Not that there is any real reason for this. EU immigrants pay more in taxes than they cost the state, are not associated with lower wages or fewer jobs, and don’t drive up crime rates. The only rationale for limiting their numbers is political. And, sure enough, the only thing that both the Conservatives and Labour have agreed on is that freedom of movement must end after Brexit – and a bureaucratic, centrally-planned immigration system set up in its place.
Maybe Brexit gives us the chance to reform areas the EU wouldn’t let us. Fishing and farming have long been some of Brexiteers’ biggest complaints about the EU, but so far there is little appetite for reforms like creating property rights over fisheries stocks or cutting farm subsidies. Pro-Brexit politicians have been given control over these areas but have been at pains to stress just how little will change. We already have full control over things like healthcare policy – and, with the National Health Service, have chosen one of the most centrally planned systems in the world.
So what does “taking back control” really mean in a country with no checks and balances and no codified constitution? Parliament is supreme in Britain.

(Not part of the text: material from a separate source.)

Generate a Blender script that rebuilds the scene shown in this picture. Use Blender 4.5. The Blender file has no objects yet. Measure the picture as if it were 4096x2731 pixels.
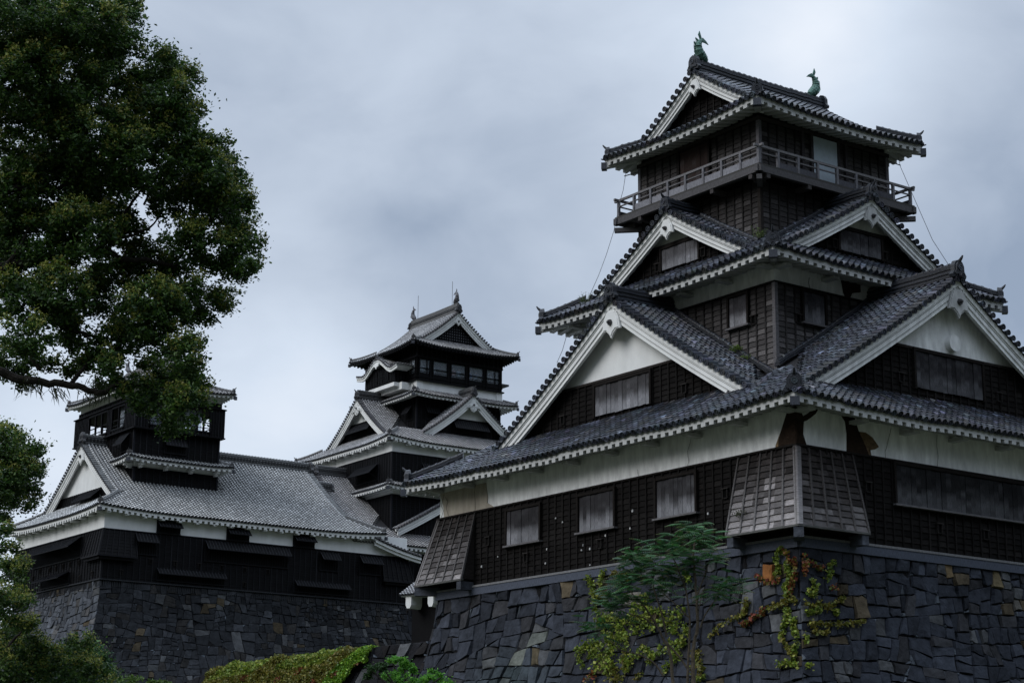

No domestic body can overrule it, and a Parliamentary majority is equivalent to an unlimited dictatorship.
This has served us well enough, though it is what allowed the post-war Labour government to set up a nationalized healthcare system and nationalise the entire energy sector, the railways, road haulage, the steel industry, and more, all virtually unopposed in only six years.

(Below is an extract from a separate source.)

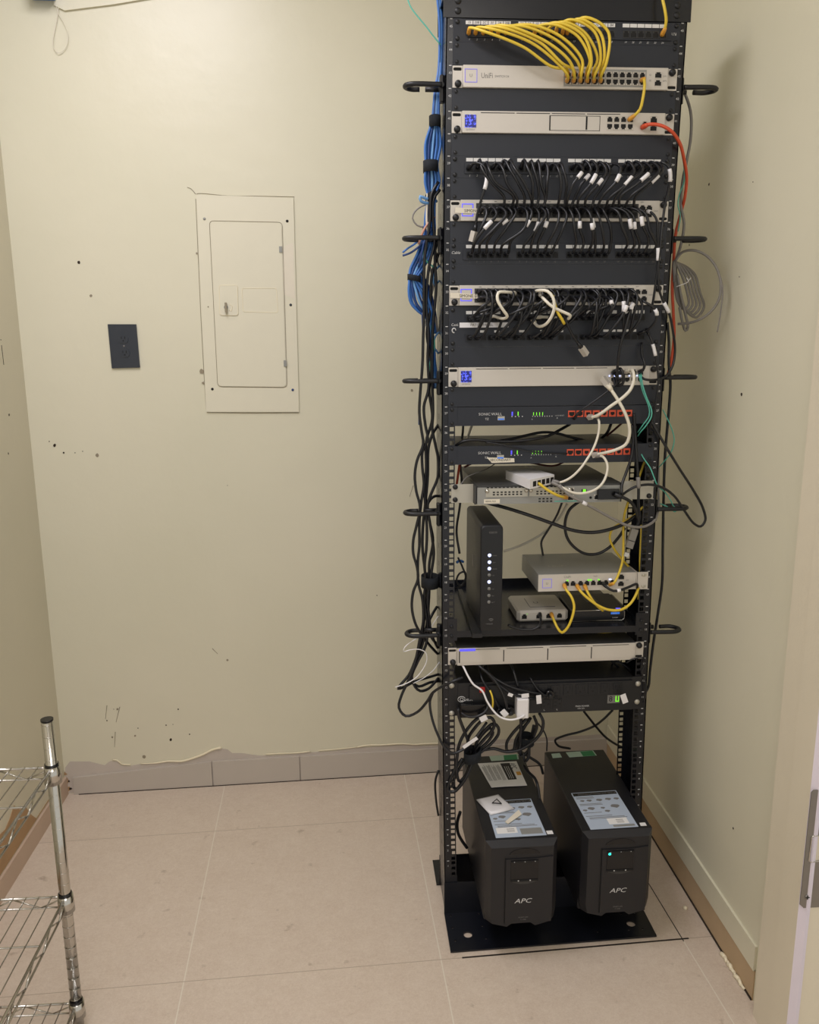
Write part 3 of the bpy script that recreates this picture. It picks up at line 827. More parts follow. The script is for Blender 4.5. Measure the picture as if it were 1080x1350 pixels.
for x in (126, 138, 150, 172, 190): m.dome((c + x, -10, z0 + 22), (0, -1, 0), 1.9, 1.0, 10, 3)
m.build('indicator_light', 'led_w', e)

# 48 port switches
def switch48(k, label, tagtxt, tx):
    e, c, z0 = silver_unit('network_switch', k, label, 'network switch')
    logo_square(e, c - 217, c - 192, z0 + 10, z0 + 36, -9, True)
    MB().box(c - 186, c + 172, -9.5, -9, z0 + 7, z0 + 37).build('port_block', 'greytop', e)
    for i in range(24):
        port(e, c - 177 + 14.8 * i, -9.5, z0 + 29, 11.5, 11, ('greytop', 'dark')); port(e, c - 177 + 14.8 * i, -9.5, z0 + 14.5, 11.5, 11, ('greytop', 'dark'), flip=True)
    for i in range(2):
        for zz in (29, 14.5): port(e, c + 181 + 15 * i, -9, z0 + zz, 13, 10.5)
    m = MB()
    for i in range(12): m.box(c - 176 + 29.6 * i, c - 171 + 29.6 * i, -9.6, -9, z0 + 40, z0 + 41.2)
    m.text('SFP+', front(c + 176, -9, z0 + 40), 4).text('USW', front(c + 206, -9, z0 + 22), 4.5); m.build('lettering', 'gink', e)
    b = MB(); w0 = c + tx; b.prism([(w0, -10, z0 + 17), (w0 + 62, -10, z0 + 15), (w0 + 60, -10, z0 + 25), (w0 + 1, -10, z0 + 28)], (0, -.5, 0))
    t = b.build('strip_label', 'label', e)
    MB().text(tagtxt, front(w0 + 20, -10.6, z0 + 21), 8.5, 'LEFT').build('lettering', 'ink', t)
    return c, z0
S37 = switch48(37, 'silver switch with glowing blue square, between second and third patch panels', 'SIMONE 2', -232)
S33 = switch48(33, 'silver switch with glowing blue square and white cables in front', 'SIMONE 1', -240)

# ------------------------------------------------------------------ black firewalls
def firewall(k, label, second):
    z0 = (k - 1) * UH; c = bow(z0 + 22)
    e = empty('firewall', (c, 0, z0), label, 'firewall')
    b = MB().box(c - 241, c + 241, -3, -.2, z0 + 1, z0 + UH - 1); b.box(c - 220, c + 220, -4, 200, z0 + 1, z0 + UH - 1); b.build('chassis', 'blank', e)
    m = MB().text('SONIC', front(c - 172, -4.1, z0 + 27), 8.2, 'LEFT', sx=1.1).text('WALL', front(c - 143, -4.1, z0 + 27), 8.8, 'LEFT', sx=1.05).text('TZ', front(c - 157, -4.1, z0 + 16), 7, 'LEFT')
    m.text('1 2 3 4 5 6 7', front(c + 8 - 3, -4.1, z0 + 22), 4); m.build('lettering', 'wink', e)
    b = MB()
    for x in (-96, -88, -80, -72): b.box(c + x, c + x + 2, -4.6, -4, z0 + 20, z0 + 22)
    for i in range(9): b.box(c - 48 + i * 5.6, c - 46.5 + i * 5.6, -4.6, -4, z0 + 20, z0 + 22)
    b.text('^', front(c - 50, -4.1, z0 + 13), 7).text('^', front(c + 8, -4.1, z0 + 15), 8)
    b.build('icons', 'wink', e)
    usb = MB().box(c - 128, c - 112, -4.8, -4, z0 + 13, z0 + 22).build('usb_port', 'zinc', e)
    MB().box(c - 127, c - 113, -5.2, -4.8, z0 + 14, z0 + 17).build('usb_tongue', 'bluebar', usb)
    b = MB().box(c - 96, c - 93, -4.8, -4, z0 + 23, z0 + 32); b.build('indicator_light', 'led_b', e)
    b = MB().box(c - 82, c - 80, -4.8, -4, z0 + 23, z0 + 32)
    for i in range(4): b.box(c - 46 + i * 7, c - 44.6 + i * 7, -4.8, -4, z0 + 23, z0 + 30)
    b.build('indicator_light', 'led_g', e)
    for i in range(8):
        x = c + 43 + 19.1 * i
        MB().box(x - 8, x + 8, -5.0, -4.2, z0 + 18, z0 + 33).build('port_surround', 'portred', e)
        port(e, x, -5.0, z0 + 25, 9.5 if i not in (0, 1) else 13, 8 if i not in (0, 1) else 10, ('portred', 'dark'), flip=True)
    for x in (-232.5, 232.5): knob(e, c + x, -3, z0 + 38, 4.2, 'blackp', 3); knob(e, c + x, -3, z0 + 7, 4.2, 'blackp', 3)
    if second:
        b = MB().prism([(c - 152, -4.4, z0 + 17), (c - 88, -4.4, z0 + 14), (c - 87, -4.4, z0 + 5), (c - 140, -4.4, z0 + 4)], (0, -.6, 0)); t = b.build('strip_label', 'label', e)
        MB().text('SECONDARY', front(c - 144, -5.1, z0 + 10.5), 8.2, 'LEFT').build('lettering', 'ink', t)
firewall(27, 'black firewall with orange-red ports, the upper one of two', False)
firewall(25, 'black firewall with a white SECONDARY label and orange-red ports', True)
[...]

For decades the EU has acted as a check on that kind of state overreach: stopping the Scottish government from establishing a prohibitionist price floor on alcohol, forcing member states to open up state-dominated markets to private competition, and barring European states from subsidizing or otherwise protecting their native industries from foreign rivals. These policies were part of what helped the British economy to return to health in the 1980s, complementing and supporting Margaret Thatcher’s reform programme. The system is flawed – I have been a vocal critic of bad EU rulings over Google and antitrust – but it has proved better than the alternative.
Once the EU checks are gone, what comes next? Jeremy Corbyn is more popular than Theresa May, and Labour regularly polls ahead of the Conservatives. Corbyn is a long-time ally of Trotskyites, and his Labour party has been captured by the extreme left. The prospect of a Prime Minister Corbyn, who was a long-time supporter of Brexit, totally unconstrained by rules against subsidies, tariffs, and nationalizations, must make pro-Brexit classical liberals think twice.

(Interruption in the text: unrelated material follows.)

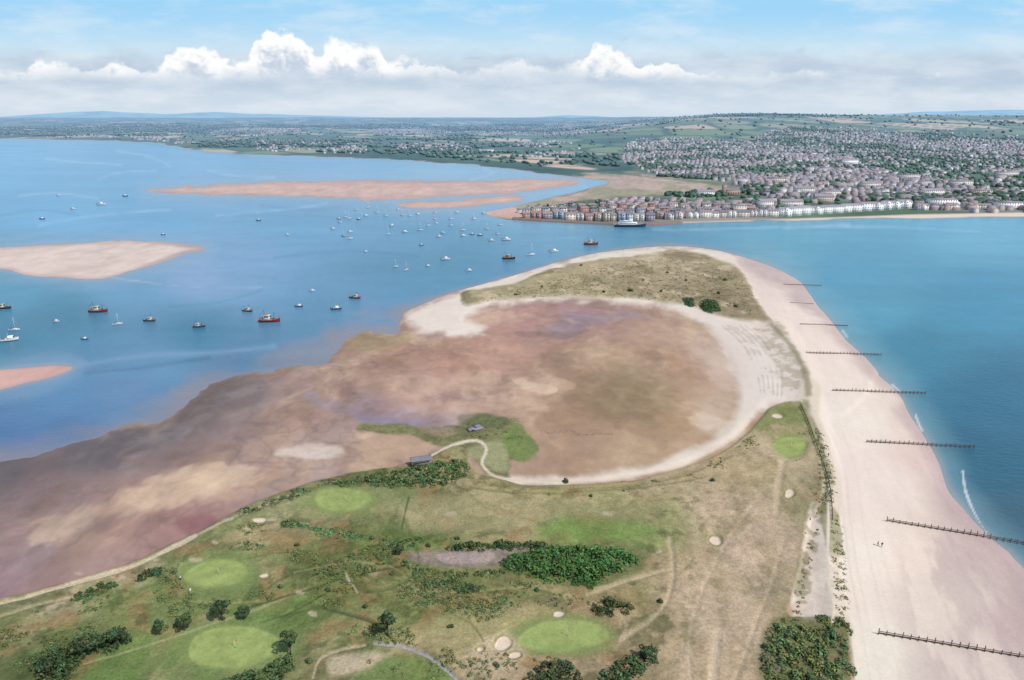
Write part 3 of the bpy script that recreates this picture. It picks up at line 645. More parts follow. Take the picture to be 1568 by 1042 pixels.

Even if this does not happen, the barriers to trade that Brexit will create will make Britons poorer. As Dan notes, the Single Market is about eliminating regulatory barriers to trade, not tariffs, which are already very low between most developed countries. Single Market membership is a form of commitment mechanism that allows governments to mutually agree not to use things like subsidies, spurious safety checks, or labelling rules to keep each other’s goods or people out. Iceland and Norway are members without being in the EU.
Were we to follow their model we could avoid much of the economic damage of Brexit. But, because it requires free movement of people as well as goods, services, and capital, the British government is determined to leave so that it can cut immigration. Whatever deal we manage to get with the EU instead will either be as complex and bureaucratic as the sort of trade deal Dan attacks, or it will mean significant trade barriers for anybody who wants to do business between Britain and the EU. Either way, it will fall far short of the sort of freedom to trade that we have right now.
Just how much this will cost is an open question. The LSE’s Centre for Economic Performance uses a dynamic model to predict a long-term economic loss of between 6.3% and 9.5% of GDP; the UK Treasury predicts losses of between 4.6% and 9.5%; the National Institute for Economic and Social Research predicts losses of between 1.9% and 3.7%, or between 6.3% and 9.5% if productivity growth is affected, as seems likely.
These estimates are based on the “gravity” model, which weighs trade by the size and distance between economies, and has been described as “the most reliable empirical relationship in international economics.” This model explains why the United States exports more to Mexico and Canada than it does to the much larger European Union.
The benefits of freer trade with the rest of the world are not symmetrical to these losses. The United States is the only economy that is both large enough and close enough to matter much, but a comprehensive trade deal is only likely to make us 0.35% richer in the long run. At best, the GDP gains from free trade deals with Japan, the United States, the Anglosphere, India, and the ASEAN bloc would raise UK GDP by a maximum of about two percentage points. I have proposed that Britain open its borders unilaterally to the world’s poorest countries, which would help them, but would be unlikely to boost our own economy by more than a small fraction of one percent.
The astonishing collapse in the value of the pound reflects all this, and as it happened on the day after the Brexit vote cannot be explained away as a market “correction” (especially since the pound rose when markets were expecting Brexit not to happen). It was a recognition that we were going to be fundamentally poorer in the long run, and it explains much of Dan’s other economic data. Higher exports and stock market asset prices do not make us better off if they are driven by a depreciated currency – they mean we’re getting less in imports for what we make and sell in exports and assets.
There is no point in being hysterical. Brexit is not the end of the world and it may open some doors for better policy, out of necessity if nothing else. I will explore these in the subsequent discussion, as well as how we might minimise the harms of Brexit, aware of the costs and risks involved.
Right now we are about as rich, per person, as France. With the right economic reforms we could be perhaps as rich as Germany. After Brexit, our long-term living standards are likely to trend towards Italy’s. Italy is a fine country, but it’s not what I want Britain to be – especially without the weather.
Most Britons are not xenophobes, but they are not free market liberals either. The Brexit they voted for will make us less open to the world around us. We will be poorer as a result. Without the checks and balances that the EU, for all its faults, provided, politicians will be free to nationalise more industries and keep out more talented migrants from abroad. Attractive as Dan’s vision may sound, it is probably not what the future holds.